Apeiron (cosmology) - Influence On Greek and Western Thought

Influence On Greek and Western Thought

We may assume that the contradiction in the different interpretations is because Anaximander combined two different ways of thought. The first one dealing with apeiron is metaphysical (and can lead to monism), while the second one dealing with mutual changes and the balance of the opposites as central to reality is physical. The same paradox existed in the Greek way of thought. The Greeks believed that each individual had unlimitable potentialities both in brain and in heart, an outlook which called a man to live at the top of his powers. But that there was a limit to his most violent ambitions, that arrogance-injustice (hybris or adikia) could disturb the harmony and balance. In that case justice (dike) would destroy him to reestablish the order. These ideas are obvious in later Greek philosophers. Philolaus (5th century BC) mentions that nature constituted and is organized with the world from unlimitable (Greek: ἄπειρα apeira, plural of apeiron) and limitable. Everything which exists in the world contains the unlimited (apeiron) and the limited. Something similar is mentioned by Plato: Nothing can exist if it doesn't contain continually and simultaneously the limited and the unlimited, the definite and the indefinite.
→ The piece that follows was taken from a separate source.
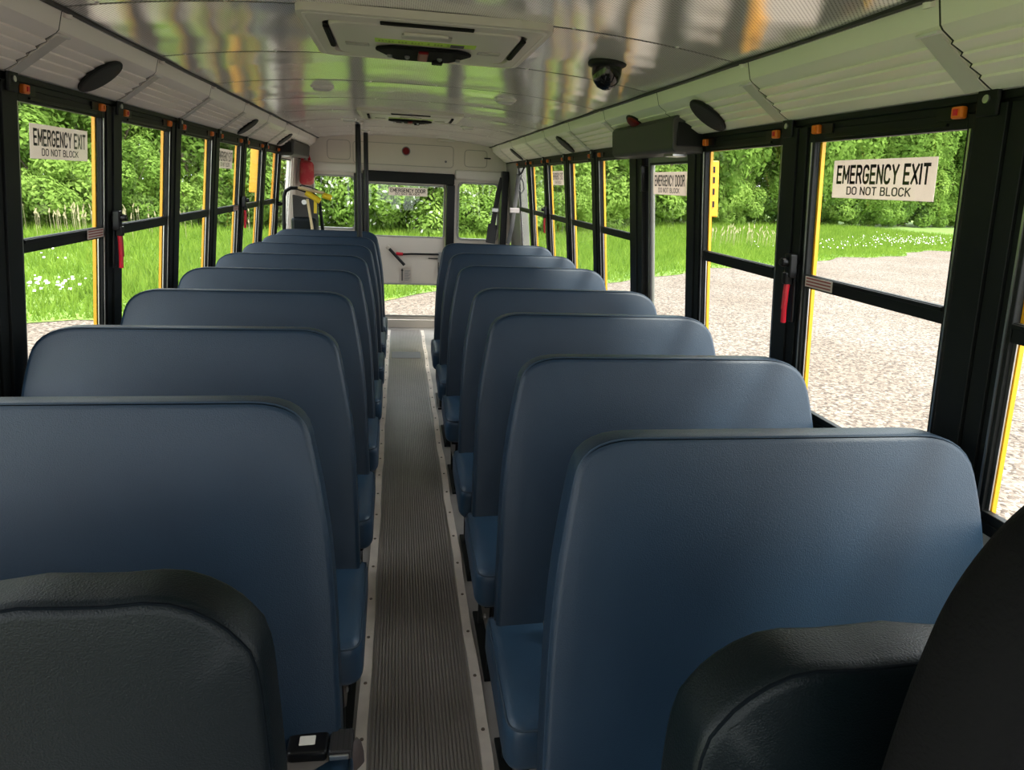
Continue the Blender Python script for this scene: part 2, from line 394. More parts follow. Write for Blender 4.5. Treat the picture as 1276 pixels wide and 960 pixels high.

Some doctrines existing in Western thought, still transmit some of the original ideas: "God ordained that all men shall die", "Death is a common debt". The Greek word adikia (injustice) transmits the notion that someone has operated outside of his own sphere, without respecting the one of his neighbour. Therefore he commits hybris. The relative English word arrogance (claim as one's own without justification - Latin verb: arrogare), is very close to the original meaning, "Nothing in excess."